Ortigia bu seyahatin diğer bir incisi. Sokaklarında saatlerce sıkılmadan gezebilirsiniz. Araçla adaya geçebilseniz bile park yerleri sadece oturanlara ait. Bir tur atıp çıkmak durumundasınız. Aracı kanalın diğer tarafındaki açık parklardan birinde bırakıp yürüyün. Via Cavour hareketli bir turistik cadde. Piazza Duomo‘daki kafelerde güzel bir dondurma molası verip, Fonte Aretusa göletine devam edebilirsiniz. Sabah saatlerinde (Pazar hariç) Via Emmanuelle de Benedictis sokağındaki pazar da güzel.
Öğle yemeği için önemli adres Fratelli Burgio şarküteri. Pazarın denize bakan tarafındaki meydana masalar atıyorlar. Burada dükkanda hazırlattığınız kombo tepsiyi yiyebiliyorsunuz. Aç değilseniz bile gidin, yine de yersiniz : ) tam bir mabet. Biz B&B Diana‘da kaldık, oldukça temiz ve merkezi bir lokasyonda oluşu bizi memnun etti. Arabayı park ettiğimiz yer de bu civarda, yol üzerinde idi, çok yürümedik.
Noto
Barok Sicilya’nın en barok şehri. 17’yy da kalmış, adeta bir film seti gibi, içine alıyor insanı. Zaten UNESCO’nun dünya mirası listesinde ve koruma altında. Diğer yerlerde olduğu gibi, eski şehrin içine araç girişi sıkıntılı. Stadium civarında park var, konumu iyi.

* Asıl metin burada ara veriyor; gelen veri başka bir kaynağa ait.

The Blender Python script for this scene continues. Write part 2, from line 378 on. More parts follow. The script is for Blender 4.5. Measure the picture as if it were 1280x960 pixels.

Buradan Corso Vittorio Emmanuelle çok yakın; zaten şehir gezisinin ana ekseni de bu cadde. Dönemin idari ve hizmet binaları burada. Bir paralel üzerindeki Via Cavour ise aristokrasi semti, dönem soylularının rezidansları var. Noto’yu gece görüp, konaklama yapıp, ertesi sabah gezebilirsiniz. Yürüyerek yarım gün ve ekstra bir iki saat yeterli. Konaklama için B&B Macrina Noto‘yu biraz da şansa seçtik (rezervasyonumuz yoktu, zili çaldık). Sahibi Giuseppe çok şeker bir insan ve müthiş kahve yapıyor. Biz çok memnun kaldık, ilk Türk misafirleri idik, giderseniz selam söyleyin. Eğer seyahatiniz daha uzun ise Noto, etraftaki diğer barok kentleri görmek için merkez de seçilebilir. Biz Scicli ve Modica üzerinden Ragusa’ya geçtik. Noto’dan çıkışta nerede kalacağımızı bilmiyorduk.
Modica
Bir yamaca sıkışmış olan bu şehir bizi çok sarmadı, daha doğrusu Noto’nun gölgesinde kaldı. Biraz melankolik bir hava hakimdi. Birkaç fotoğraf çekip ayrıldık. Sicilya’nın çikolata üretimi ile meşhur bir yeriymiş (Çikolata festivali bile yapılıyormuş, adı “ChocoBarocco”) Bunu Demet’e sonradan söylediğim için bana çok kızdı : )
Scicli
Burası diğer şehirlere göre daha küçük, üstelik genel turist akımının dışında kalmış. Sanki biraz Noto ve Ragusa’nın gölgesinde gibi, ama yine de farklı bir dokusu ve büyüsü var. Sessiz sakin sokaklarından, çiçekli balkonlarından büyük keyif aldık. İki üç saat şehrin havasını almak için yeterli. Bir de Ristorante Baqqala bizim için Sicilya’daki en güzel gurme deneyimlerinden biri oldu; öğle saatlerinde buradaysanız kesinlikle tavsiye ederiz.
Ragusa de Ibla
Bir tepenin üzerine tünemiş olan bu şehir de diğerleri gibi 1693 de tamamen yıkılıp yeniden inşa edilmiş. O dönemde 50.000 kişinin öldüğünü okuduk. Şu anki nüfusun 70.000 olduğunu düşününce ne denli büyük bir yıkım olduğu ortaya çıkıyor. Ragusa, Superiore ve Ibla olarak bir vadi ile ikiye ayrılıyor. Gezilen kısmı Ragusa de Ibla. Otopark yine sorun; ya surların dibinde yol kenarına, ya da yer bulursanız aradaki küçük otoparklardan birine park ediliyor. Bu şehir diğerlerine göre daha renkli ve hareketli geldi bize. Modica ve Scicli’den sonra gecelemeyi burada yaptık. Il Barocco Hotel seçimimiz bizi mutlu etti.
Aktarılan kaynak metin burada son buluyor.